Saturday, September 4, 2010

Where did the word "soccer" come from?

The English rather arrogantly insist that the game be called football, and all of us have probably acknowledged that the name is rather more apropos after all. Certainly it makes more sense than what we Americans call football.

The irony is that the English were the first to call the game soccer. While we were killing each other during our Civil War, the English were being far more productive, establishing the first official rules of football, and forming what came to be known as the Football Association.

Association football became a common term when it was necessary to distinguish it from rugby football.

Soccer is a colloquial abbreviation of association, derived from the second syllable of the word. Some believe it was first shortened to assoccer" and later to the simpler soccer.

This part is only legendary, but many have it that a certain schoolboy named Charles Wreford-Brown was asked by some Oxford friends to join them in a game of "rugger" (rugby). He supposedly replied that he'd prefer a game of soccer. The name stuck, and there you have it.

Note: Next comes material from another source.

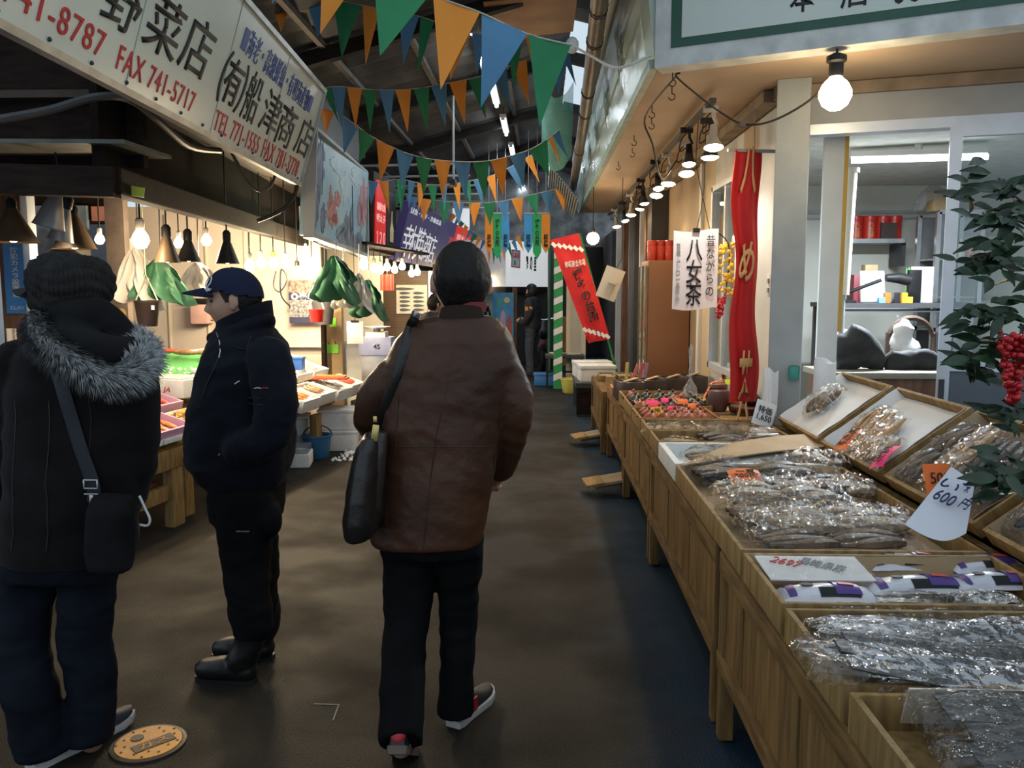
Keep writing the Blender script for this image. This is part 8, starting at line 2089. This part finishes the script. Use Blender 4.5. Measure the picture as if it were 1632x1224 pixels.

What's important to remember here is that soccer is not a crass Americanism. The word is part of the rich history of the game, and supposed aficionados who denounce it reveal only their own ignorance.

Wednesday, September 1, 2010

There's no such word as...

supposably. The word you are looking for is supposedly.

Why does that irritate me so much?

And why can't people pronounce the first two syllables in the sentence, "I appreciate it"?